-- START OF GIVEN DATA --

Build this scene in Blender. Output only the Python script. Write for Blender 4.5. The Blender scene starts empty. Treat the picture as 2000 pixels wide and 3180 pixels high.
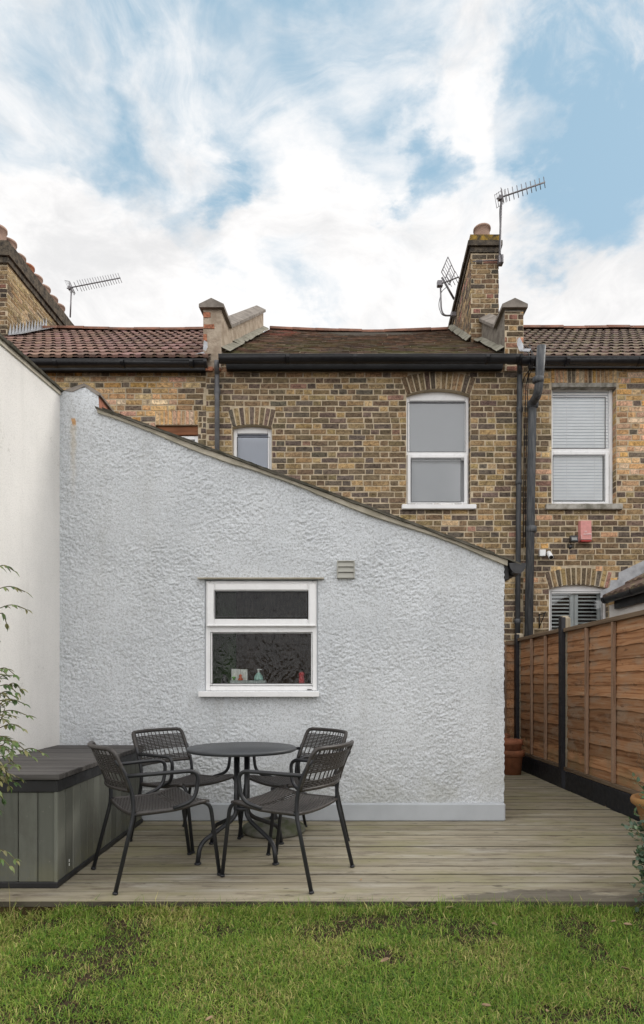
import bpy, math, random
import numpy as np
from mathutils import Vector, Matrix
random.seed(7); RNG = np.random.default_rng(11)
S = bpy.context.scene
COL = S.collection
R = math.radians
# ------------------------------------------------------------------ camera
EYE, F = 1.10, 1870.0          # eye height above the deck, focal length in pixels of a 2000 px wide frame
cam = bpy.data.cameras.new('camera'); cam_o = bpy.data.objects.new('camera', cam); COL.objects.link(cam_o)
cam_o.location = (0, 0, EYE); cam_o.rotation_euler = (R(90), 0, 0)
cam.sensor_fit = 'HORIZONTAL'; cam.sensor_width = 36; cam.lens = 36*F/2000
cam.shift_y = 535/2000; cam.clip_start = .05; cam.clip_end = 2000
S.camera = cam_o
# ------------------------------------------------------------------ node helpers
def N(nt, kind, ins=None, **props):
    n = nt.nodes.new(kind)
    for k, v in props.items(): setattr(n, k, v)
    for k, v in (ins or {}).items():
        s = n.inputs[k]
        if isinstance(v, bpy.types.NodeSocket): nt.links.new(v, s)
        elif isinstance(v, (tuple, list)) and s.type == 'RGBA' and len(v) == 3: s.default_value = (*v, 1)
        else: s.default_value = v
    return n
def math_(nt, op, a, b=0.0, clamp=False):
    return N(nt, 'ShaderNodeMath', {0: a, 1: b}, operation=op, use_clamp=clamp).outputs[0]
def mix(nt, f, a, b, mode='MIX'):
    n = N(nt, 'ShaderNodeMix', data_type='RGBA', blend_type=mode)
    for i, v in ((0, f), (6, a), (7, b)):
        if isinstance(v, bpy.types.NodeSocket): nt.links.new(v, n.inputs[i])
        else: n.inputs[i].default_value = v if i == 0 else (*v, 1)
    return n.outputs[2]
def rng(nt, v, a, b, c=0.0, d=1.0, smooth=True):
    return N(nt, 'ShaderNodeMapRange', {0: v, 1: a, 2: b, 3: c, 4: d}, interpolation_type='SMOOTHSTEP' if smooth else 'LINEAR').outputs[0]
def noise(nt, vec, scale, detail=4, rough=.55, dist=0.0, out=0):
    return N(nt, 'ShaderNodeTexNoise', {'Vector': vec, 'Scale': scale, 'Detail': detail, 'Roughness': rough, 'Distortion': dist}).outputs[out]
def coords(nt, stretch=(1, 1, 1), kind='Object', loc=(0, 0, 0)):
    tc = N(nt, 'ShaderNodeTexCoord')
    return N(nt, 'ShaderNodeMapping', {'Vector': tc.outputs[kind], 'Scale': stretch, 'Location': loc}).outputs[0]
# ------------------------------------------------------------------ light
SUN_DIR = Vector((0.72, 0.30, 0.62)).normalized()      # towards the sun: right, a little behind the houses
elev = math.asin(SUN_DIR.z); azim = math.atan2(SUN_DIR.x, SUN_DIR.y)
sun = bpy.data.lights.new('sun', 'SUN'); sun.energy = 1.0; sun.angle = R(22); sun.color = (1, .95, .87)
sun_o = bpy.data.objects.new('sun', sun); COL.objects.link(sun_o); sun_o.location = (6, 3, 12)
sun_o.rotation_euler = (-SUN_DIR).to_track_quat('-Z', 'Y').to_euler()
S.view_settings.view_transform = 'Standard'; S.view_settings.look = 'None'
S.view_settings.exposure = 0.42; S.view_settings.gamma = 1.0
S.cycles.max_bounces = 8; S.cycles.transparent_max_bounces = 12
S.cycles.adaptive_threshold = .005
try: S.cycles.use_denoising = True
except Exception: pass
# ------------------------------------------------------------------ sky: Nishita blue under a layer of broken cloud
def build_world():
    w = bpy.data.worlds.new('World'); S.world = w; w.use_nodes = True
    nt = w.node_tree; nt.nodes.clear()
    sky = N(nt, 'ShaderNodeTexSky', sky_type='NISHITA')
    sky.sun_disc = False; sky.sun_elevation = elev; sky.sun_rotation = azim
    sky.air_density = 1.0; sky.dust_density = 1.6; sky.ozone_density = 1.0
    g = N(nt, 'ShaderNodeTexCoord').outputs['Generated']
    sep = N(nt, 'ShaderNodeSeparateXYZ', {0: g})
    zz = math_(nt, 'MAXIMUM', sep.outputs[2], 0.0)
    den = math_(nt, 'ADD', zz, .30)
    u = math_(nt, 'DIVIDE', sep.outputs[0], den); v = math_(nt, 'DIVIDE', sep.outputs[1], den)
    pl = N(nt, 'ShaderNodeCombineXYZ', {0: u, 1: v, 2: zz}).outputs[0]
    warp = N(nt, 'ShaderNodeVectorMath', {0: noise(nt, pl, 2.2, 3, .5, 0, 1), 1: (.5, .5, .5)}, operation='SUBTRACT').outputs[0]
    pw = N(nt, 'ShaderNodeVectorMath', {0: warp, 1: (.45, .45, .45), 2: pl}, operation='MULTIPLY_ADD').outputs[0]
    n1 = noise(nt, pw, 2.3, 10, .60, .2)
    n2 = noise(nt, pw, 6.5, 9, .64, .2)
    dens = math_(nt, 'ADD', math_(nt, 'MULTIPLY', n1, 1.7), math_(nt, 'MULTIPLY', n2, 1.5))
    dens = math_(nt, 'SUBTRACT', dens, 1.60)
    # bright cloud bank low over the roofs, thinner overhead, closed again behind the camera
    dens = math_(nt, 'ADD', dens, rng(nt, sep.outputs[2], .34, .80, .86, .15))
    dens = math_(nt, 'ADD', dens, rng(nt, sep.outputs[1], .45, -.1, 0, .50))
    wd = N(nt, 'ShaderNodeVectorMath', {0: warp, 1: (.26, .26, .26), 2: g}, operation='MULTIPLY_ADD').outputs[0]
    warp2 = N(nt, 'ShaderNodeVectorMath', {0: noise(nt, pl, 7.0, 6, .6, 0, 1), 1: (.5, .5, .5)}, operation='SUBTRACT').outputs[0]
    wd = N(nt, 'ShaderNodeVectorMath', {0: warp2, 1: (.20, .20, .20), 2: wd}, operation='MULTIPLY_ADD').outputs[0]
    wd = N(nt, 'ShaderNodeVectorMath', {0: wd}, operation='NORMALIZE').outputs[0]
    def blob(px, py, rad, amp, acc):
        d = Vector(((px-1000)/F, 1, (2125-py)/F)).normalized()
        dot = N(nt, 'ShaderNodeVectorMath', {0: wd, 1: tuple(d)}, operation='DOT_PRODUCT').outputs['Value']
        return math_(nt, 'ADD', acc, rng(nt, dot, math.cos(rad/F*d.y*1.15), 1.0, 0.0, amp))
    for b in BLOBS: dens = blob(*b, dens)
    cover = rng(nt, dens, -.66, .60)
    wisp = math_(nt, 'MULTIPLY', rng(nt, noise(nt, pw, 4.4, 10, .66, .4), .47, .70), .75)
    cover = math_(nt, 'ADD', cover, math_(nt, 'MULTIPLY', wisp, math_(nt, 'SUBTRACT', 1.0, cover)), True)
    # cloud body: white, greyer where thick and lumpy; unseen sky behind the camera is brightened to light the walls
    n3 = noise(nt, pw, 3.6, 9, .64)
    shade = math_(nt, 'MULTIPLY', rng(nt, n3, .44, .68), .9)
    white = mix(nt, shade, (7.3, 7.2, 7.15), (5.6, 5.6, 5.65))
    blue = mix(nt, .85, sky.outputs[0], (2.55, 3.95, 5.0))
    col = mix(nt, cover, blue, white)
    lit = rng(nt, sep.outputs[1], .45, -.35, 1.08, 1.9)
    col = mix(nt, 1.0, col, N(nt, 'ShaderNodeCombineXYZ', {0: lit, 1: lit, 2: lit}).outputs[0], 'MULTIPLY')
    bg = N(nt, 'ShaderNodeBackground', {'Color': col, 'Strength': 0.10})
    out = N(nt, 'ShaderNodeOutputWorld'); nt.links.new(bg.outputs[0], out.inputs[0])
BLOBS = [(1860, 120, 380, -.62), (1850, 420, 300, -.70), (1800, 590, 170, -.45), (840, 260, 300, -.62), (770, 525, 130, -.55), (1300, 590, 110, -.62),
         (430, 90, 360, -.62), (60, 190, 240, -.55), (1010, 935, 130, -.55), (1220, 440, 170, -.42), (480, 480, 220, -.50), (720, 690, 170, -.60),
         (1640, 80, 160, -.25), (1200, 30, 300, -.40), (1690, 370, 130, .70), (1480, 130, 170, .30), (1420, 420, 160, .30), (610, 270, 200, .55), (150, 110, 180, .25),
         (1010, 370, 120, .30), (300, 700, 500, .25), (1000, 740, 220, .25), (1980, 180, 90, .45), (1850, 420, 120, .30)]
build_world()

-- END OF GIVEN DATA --

STATED PROBLEM:
Find each line holding "pixels". Copy it out.

EXERCISE SOLUTION:
Build this scene in Blender. Output only the Python script. Write for Blender 4.5. The Blender scene starts empty. Treat the picture as 2000 pixels wide and 3180 pixels high.
EYE, F = 1.10, 1870.0          # eye height above the deck, focal length in pixels of a 2000 px wide frame